==== Raw data ====

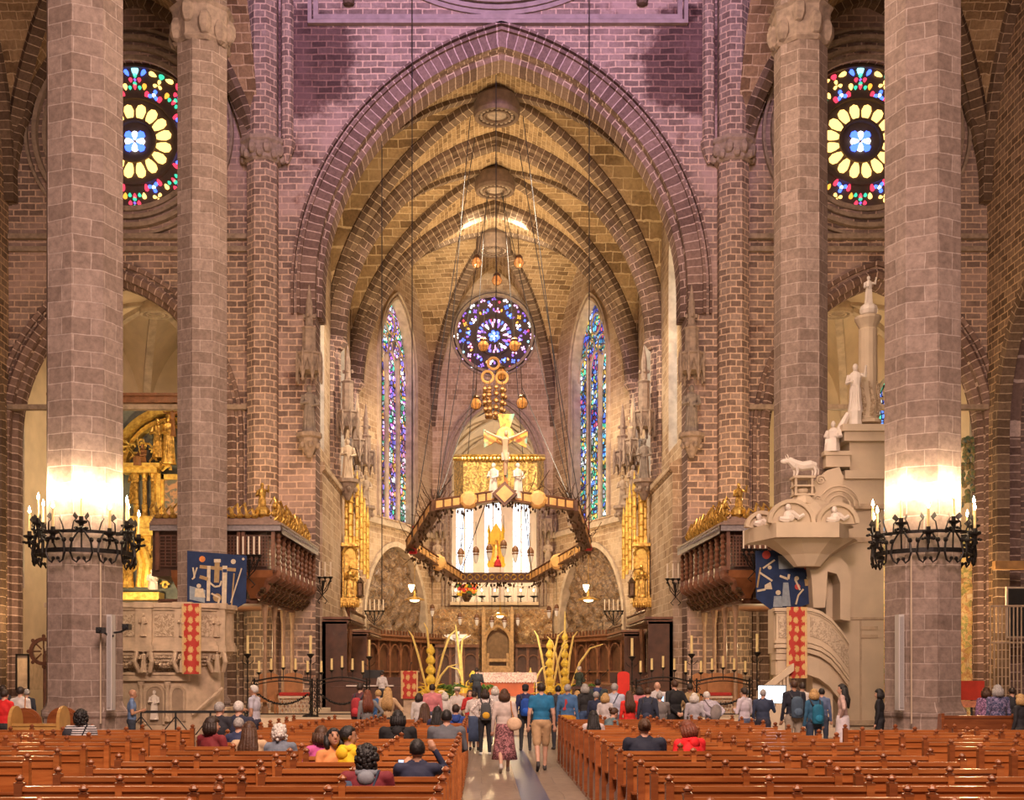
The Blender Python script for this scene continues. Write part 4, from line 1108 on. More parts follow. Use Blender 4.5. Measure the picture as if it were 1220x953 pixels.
for (P, lb) in ((((972,606),(966,596),(972,586),(969,574),(980,566),(986,560),(1000,556),(1004,566),(1004,606)), 'scroll_buttress'),):
    m = MB(inv); m.extr([XZ(a, b, Y-.3) for a, b in P], Y-.3, Y+.5)
    for px, py, r in ((978,572,.16),(974,595,.14)):
        x, z = XZ(px, py, Y-.35)
        m.tube([(x+r*(1-k/16)*math.cos(k*.8), Y-.33, z+r*(1-k/16)*math.sin(k*.8)) for k in range(14)], .035, 5)
    x, z = XZ(1000, 603, Y-.35)
    for r in (.35,.5,.65): m.tube([(x+r*math.cos(PI*k/10), Y-.33, z+r*math.sin(PI*k/10)) for k in range(11)], .03, 5)
    m.build(lb, ST_PALE, root)
m = MB(inv); pxbox(m, 984, 1013, 541, 556, Y-.2, 1.0); pxbox(m, 982, 1015, 537, 542, Y-.25, 1.1); m.build('statue_plinth', ST_PALE, root)
x, z = XZ(993, 540, Y+.1); m = MB(Matrix.Translation((x, Y+.1, z)))
figure(m, (0,0,0), 1.35, 0, -PI/2-.5, 0, True, True); m.tube([(.1,.1,.6),(.35,.1,1.0),(.5,.1,1.3)], [.1,.12,.08], 6)
tag(m.build('seated_statue', MARBLE), 'seated marble figure leaning on the scroll of the right monument', 'statue')
x, z = XZ(1034, 505, Y+.6); root = empty('monument_column', (x, Y+.6, z), 0, 'round pale stone column with carved foot standing on the right monument', 'column')
m = MB(); h = XZ(0, 378, Y+.6)[1]-z
m.lathe([(.42,0),(.42,.1),(.34,.14),(.33,.3),(.31,.35),(.29,h-.5),(.30,h-.42),(.27,h-.38),(.30,h-.3),(.42,h-.08),(.42,h)], 14, (0,0,0)); m.build('shaft', ST_PALE, root)
m = MB()
for k in range(8):
    a = 2*PI*k/8; m.tube([(.31*math.cos(a),.31*math.sin(a),.2),(.36*math.cos(a+.2),.36*math.sin(a+.2),.6),(.34*math.cos(a),.34*math.sin(a),1.0),(.36*math.cos(a-.2),.36*math.sin(a-.2),1.3)], [.07,.08,.06,.03], 5)
m.build('carved_foliage', ST_RELIEF, root)
x2, z2 = XZ(1035, 378, Y+.6); m = MB(Matrix.Translation((x2, Y+.6, z2)))
m.ell((0,0,.22), (.3,.3,.24), 10, 6); figure(m, (0,0,.38), .95, 0, -PI/2, 1)
tag(m.build('column_statue', MARBLE), 'small figure on a globe at the top of the tall monument column', 'statue')
x2, z2 = XZ(1019, 512, Y+.2); m = MB(Matrix.Translation((x2, Y+.2, z2))); figure(m, (0,0,.55), 1.55, 0, -PI/2-.4, 1)
m.lathe([(.25,0),(.2,.3),(.22,.58)], 8, (0,0,0))
tag(m.build('standing_statue', MARBLE), 'standing pale figure pressed against the left of the monument column', 'statue')

# --------- blue banners
NAVY = plain('navy_cloth', (.012,.03,.10), .85, 0, .3, 3, .2)
CR = plain('banner_cream', (.60,.52,.38), .85, 0, .2, 9, 0); TN = plain('banner_tan', (.36,.25,.12), .85, 0, .2, 9, 0); GB = plain('banner_grey_blue', (.28,.33,.38), .85, 0, .2, 9, 0)
OR = plain('banner_orange', (.70,.25,.06), .85, 0, .2, 9, 0); RD = plain('banner_red', (.5,.07,.06), .85, 0, .2, 9, 0)
def banner(pts, Y, label, marks):
    P = [XZ(a, b, Y) for a, b in pts]; cx, cz = P[0]
    root = empty('banner', (cx, Y, cz), 0, label, 'banner'); inv = Matrix.Translation((-cx,-Y,-cz))
    m = MB(inv); m.extr(P, Y, Y+.03); m.build('cloth', NAVY, root)
    mm = {}
    for mi, (mt, kind, *a) in enumerate(marks):
        dd = .006+.0016*mi
        q = mm.setdefault(mt.name, MB(inv))
        if kind == 'd': x, z = XZ(a[0], a[1], Y); r = a[2]*Y/F0; q.extr([(x+r*math.cos(2*PI*k/14), z+r*math.sin(2*PI*k/14)) for k in range(14)], Y-dd, Y-.0005)
        elif kind == 'p': q.extr([XZ(u, v, Y) for u, v in a[0]], Y-dd, Y-.0005)
        else:
            w = a[1]*Y/F0/2; L = [XZ(u, v, Y) for u, v in a[0]]
            for (ax, az), (bx_, bz) in zip(L, L[1:]):
                d = math.hypot(bx_-ax, bz-az) or 1; nx, nz = -(bz-az)/d*w, (bx_-ax)/d*w
                q.extr([(ax+nx,az+nz),(bx_+nx,bz+nz),(bx_-nx,bz-nz),(ax-nx,az-nz)], Y-dd, Y-.0005)
    for k, q in mm.items(): q.build('embroidered_figure', bpy.data.materials[k], root)
    return root
banner([(223,656),(294,662),(293,718),(279,726),(223,718)], 36.9, 'blue banner with embroidered ladder and tools hung behind the left pulpit', [
    (OR,'d',241,666,3.6),(CR,'d',278,669,3),(TN,'l',[(238,675),(281,679)],4),(TN,'l',[(259,667),(258,694)],6),(CR,'l',[(255,668),(263,668)],4),(CR,'l',[(249,674),(248,716)],4),
    (CR,'l',[(250,694),(256,699),(262,698),(264,692)],2),(CR,'l',[(268,674),(267,720)],5.5),(NAVY,'l',[(268,678),(268,682)],5),(TN,'l',[(279,683),(276,722)],1.6),(CR,'l',[(288,677),(275,718)],1.4),(TN,'l',[(238,687),(248,690)],4),
    (GB,'p',[(226,698),(245,703),(244,718),(226,714)]),(CR,'d',237,698,2.6),(CR,'p',[(233,701),(242,701),(245,712),(232,711)]),(CR,'l',[(230,676),(232,688),(229,690)],1.6),(CR,'l',[(235,676),(231,688)],1.6),(TN,'d',259,712,5),(CR,'l',[(252,707),(262,712),(260,720)],2),(CR,'d',290,666,1.5)])
banner([(900,656),(950,655),(968,668),(968,718),(950,724),(926,724),(926,740),(919,738),(917,725),(901,713)], 36.95, 'blue banner with embroidered figures hung behind the right pulpit', [
    (RD,'d',913,661,5),(GB,'p',[(927,662),(945,661),(946,677),(928,678)]),(CR,'l',[(909,677),(923,667)],2),(TN,'l',[(906,676),(902,700)],2),(CR,'d',917,676,2.4),(CR,'l',[(905,682),(920,692)],2.2),(CR,'p',[(911,697),(918,693),(920,702),(911,702)]),
    (CR,'l',[(902,704),(912,702)],2.5),(RD,'d',962,675,4.5),(TN,'d',953,673,3.4),(CR,'l',[(929,686),(939,690),(940,684)],2.6),(GB,'p',[(933,694),(939,694),(942,722),(931,722)]),(CR,'d',927,706,3),(GB,'p',[(922,710),(931,710),(932,723),(921,723)]),
    (RD,'d',950,699,3.4),(CR,'d',949,689,2.6),(CR,'d',963,688,2.4),(TN,'p',[(958,690),(967,690),(966,698),(959,698)]),(CR,'l',[(957,702),(951,709),(948,720)],1.8),(CR,'l',[(947,690),(953,703)],2)])
# ------------------------------------------------------------------ chancel furnishings
def ceramic(name, cols, sc=2.2, bmp=1.0):
    m, nt, b = nodes(name)
    co = N(nt, 'ShaderNodeTexCoord')
    a = N(nt, 'ShaderNodeTexNoise', Scale=sc, Detail=8.0, Roughness=.72, Distortion=.8)
    v = N(nt, 'ShaderNodeTexVoronoi', Scale=sc*2.2)
    nt.links.new(co.outputs['Object'], a.inputs['Vector']); nt.links.new(co.outputs['Object'], v.inputs['Vector'])
    sx = N(nt, 'ShaderNodeSeparateColor'); nt.links.new(v.outputs['Color'], sx.inputs[0])
    ad = N(nt, 'ShaderNodeMath', operation='MULTIPLY_ADD'); ad.inputs[1].default_value = .35
    nt.links.new(sx.outputs[0], ad.inputs[0]); nt.links.new(a.outputs['Fac'], ad.inputs[2])
    n = len(cols); o = ramp(nt, ad.outputs[0], [(.38+.5*i/(n-1), c) for i, c in enumerate(cols)])
    nt.links.new(o, b.inputs['Base Color']); b.inputs['Roughness'].default_value = .4
    bump(nt, b, ad.outputs[0], bmp, .12)
    return m
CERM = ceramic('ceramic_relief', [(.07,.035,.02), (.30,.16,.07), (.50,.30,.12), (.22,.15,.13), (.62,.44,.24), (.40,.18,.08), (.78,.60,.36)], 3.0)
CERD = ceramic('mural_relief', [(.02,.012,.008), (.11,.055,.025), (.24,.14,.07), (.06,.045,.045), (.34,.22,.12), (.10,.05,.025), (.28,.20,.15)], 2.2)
CERY = ceramic('golden_clay_relief', [(.10,.16,.05), (.60,.40,.12), (.80,.58,.22), (.30,.33,.10), (.85,.66,.30), (.55,.25,.08), (.85,.7,.4)], 1.6)
def relief(name, A, u, n, u0, u1, z0, z1, matl, parent=None, amp=.12, step=.22, arch=None, seed=0):
    """modelled relief skin on a wall plane, real bumps"""
    A = Vector(A); m = MB(); nu = max(2, int((u1-u0)/step)); nz = max(2, int((z1-z0)/step))
    vs = []
    for j in range(nz+1):
        for i in range(nu+1):
            x = u0+(u1-u0)*i/nu; z = z0+(z1-z0)*j/nz
            if arch:
                c, w, zs, za = arch; h = zs+(za-zs)*Fp(abs(x-c)/w, .05); z = min(z, h)
            d = .5+noise.noise((x*1.7+seed, z*1.7, 0))*.9+noise.noise((x*4+seed, z*4, 3))*.5
            p = A+u*x-n*max(0, d)*amp; vs.append((p.x, p.y, z))
    fs = [(j*(nu+1)+i, j*(nu+1)+i+1, (j+1)*(nu+1)+i+1, (j+1)*(nu+1)+i) for j in range(nz) for i in range(nu)]
    m.add(vs, fs); return m.build(name, matl, parent, True)
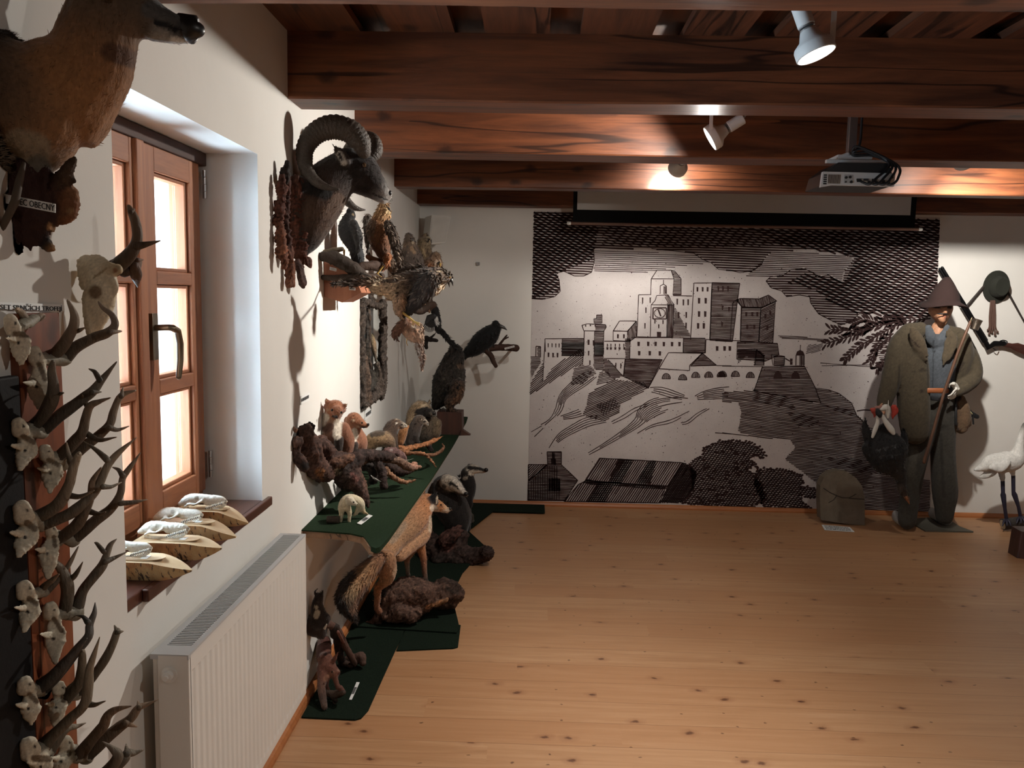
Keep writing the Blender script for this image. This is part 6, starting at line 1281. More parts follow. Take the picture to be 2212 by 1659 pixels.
# stoat on its log
t = thing('stoat', 'small white arched stoat on the green shelf\'s near end', 'stuffed stoat', P(*uv('J', 700, 1420), z=SHZ))
ys_ = P(*uv('J', 700, 1420), z=SHZ).y; st = (0.66, 0.57, 0.40)
skin('body', [CH('J', [(835, 1290, 34), (815, 1230, 50), (760, 1195, 50), (700, 1190, 50), (660, 1230, 50), (640, 1280, 44)], (ys_+0.06, ys_+0.01), cols=[(0.55, 0.44, 0.28), st, st, st, st, (0.6, 0.5, 0.34)]), CH('J', [(715, 1200, 46), (745, 1222, 36), (780, 1240, 18)], ys_-0.005, (0.66, 0.58, 0.44)), CH('J', [(640, 1280, 34), (632, 1350, 22), (628, 1415, 15)], ys_, (0.62, 0.5, 0.33)), CH('J', [(690, 1270, 40), (715, 1330, 24), (712, 1390, 16), (712, 1415, 15)], ys_+0.005, (0.62, 0.5, 0.33)), CH('J', [(840, 1280, 30), (860, 1320, 18), (892, 1334, 10)], ys_+0.06, (0.55, 0.42, 0.25)), CH('J', [(800, 1290, 26), (780, 1330, 20), (760, 1352, 12)], ys_+0.05, (0.6, 0.5, 0.34)), CH('J', [(728, 1190, 12), (725, 1178, 8)], ys_+0.01, st, 0.5)], FUR, t, 0.0035, (), 2, (1600, 0.006, 0.0008, 0.12), seed=47)
eye('J', 755, 1221, ys_-0.028, 9, t); obj('nose', MB().ball(pt('J', 788, 1243, ys_-0.006), 0.0035, 0, 10, 7), NOSE, t, smooth=True)
t = thing('birch_log', 'short cut log with pale round end lying beside the white stoat', 'log', P(*uv('J', 550, 1430), z=SHZ))
e0, e1 = P(*uv('J', 490, 1428), z=SHZ), P(*uv('J', 610, 1428), z=SHZ); rr = 36/4.609*px_at(e0)
up_ = Vector((0, 0, rr)); ax = (e1-e0).normalized()
obj('log', MB().tube([e0+up_, e1+up_], rr, 18, 0, False, rough=0.15), plain('log_bark', (0.05, 0.032, 0.022), 0.8, bump=0.5), t, smooth='auto')
obj('cut_end', MB().lathe([(rr*0.98, 0), (0, 0.0015)], e0+up_, -ax, 18), plain('cut_pine', (0.48, 0.33, 0.17), 0.7, var=0.2, vscale=60), t)
card_on('shelf_label', 'white label strip on the green felt beside the white stoat', 'J', ((788, 1432), (830, 1446), (945, 1356), (905, 1345)), SHZ)
# driftwood on the shelf
def drift(label, chains, at, paint=(), seed=50, name='driftwood'):
    t = thing(name, label, 'driftwood', at)
    skin('wood', chains, BARK, t, 0.0065, paint, 1, None, 0.008, seed=seed, grain=0.3)
    return t
org = (0.30, 0.125, 0.055); gbr = (0.12, 0.07, 0.048)
def SHY(a, b): return P(*uv('J', a, b), z=SHZ).y
drift('curving greyish-brown branch lying right of the knotted root on the shelf', [CH('J', [(865, 832, 18), (950, 800, 26), (1060, 795, 34), (1180, 805, 40), (1260, 840, 44), (1330, 880, 36), (1430, 866, 10)], (3.50, 3.75), gbr), CH('J', [(1000, 830, 50), (1040, 940, 48), (1055, 1060, 40)], (3.52, 3.50), rtd), CH('J', [(1080, 880, 26), (1110, 940, 30), (1180, 990, 28), (1260, 1020, 22), (1340, 1010, 16), (1392, 986, 7)], (3.55, 3.60), (0.19, 0.095, 0.052)), CH('J', [(1280, 1030, 10), (1308, 1070, 5)], 3.56, gbr), CH('J', [(1120, 860, 50), (1180, 900, 60), (1280, 900, 50), (1360, 850, 30)], (3.7, 3.8), rtd)], P(*uv('J', 1150, 1040), z=SHZ), [('J', 1340, 830, 30, (0.2, 0.105, 0.07), 1400, 860), ('J', 1100, 930, 16, (0.3, 0.17, 0.1))], 50)
drift('bright orange-brown forked branch on the shelf before the raccoon dog', [CH('J', [(1205, 668, 16), (1260, 690, 30), (1350, 670, 26), (1470, 645, 24), (1560, 605, 20), (1645, 560, 10)], (4.05, 4.35), org), CH('J', [(1215, 700, 16), (1300, 730, 24), (1420, 735, 20), (1490, 760, 20), (1530, 810, 16), (1580, 878, 8)], (4.0, 3.95), (0.2, 0.09, 0.045)), CH('J', [(1480, 740, 12), (1540, 750, 18), (1600, 730, 18), (1650, 680, 16), (1640, 640, 10)], (4.1, 4.3), (0.17, 0.08, 0.045)), CH('J', [(1290, 720, 16), (1270, 780, 20), (1240, 800, 22)], 4.0, rtd), CH('J', [(1500, 660, 30), (1530, 700, 26)], 4.25, (0.02, 0.014, 0.012))], P(*uv('J', 1450, 800), z=SHZ), (), 51)
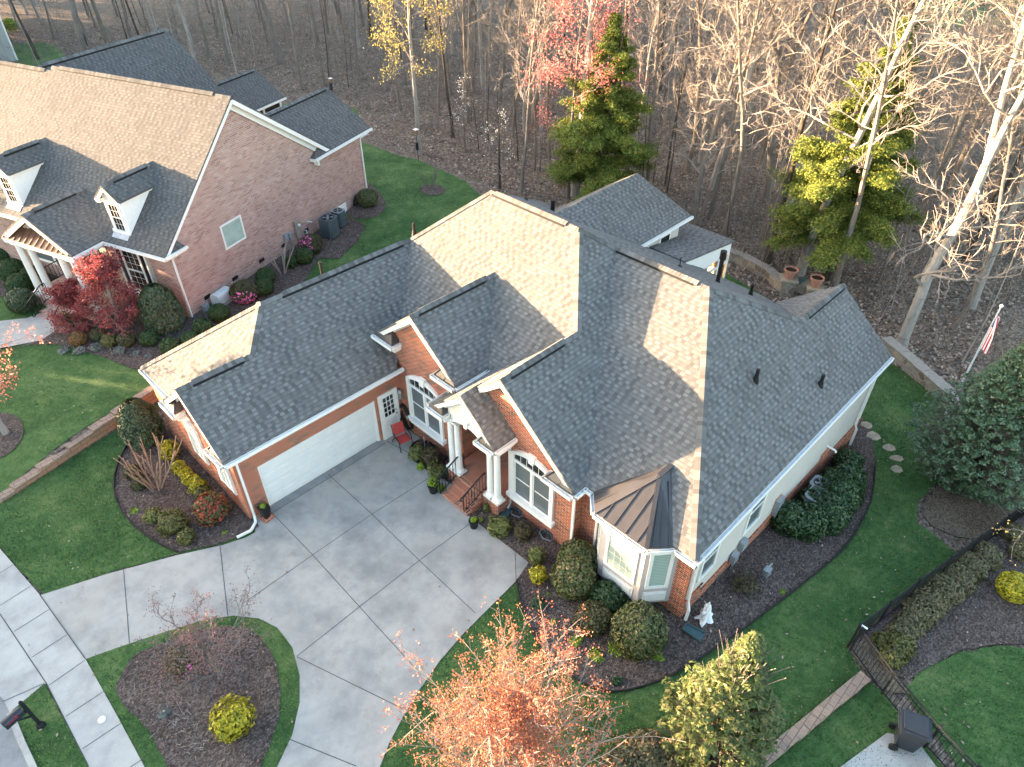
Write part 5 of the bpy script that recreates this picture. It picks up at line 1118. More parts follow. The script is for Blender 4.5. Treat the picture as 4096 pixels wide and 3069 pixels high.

====

Stated goal: Tally the lines of the records holding the word "ceramic", then state only the tally.

Answer for the task: 4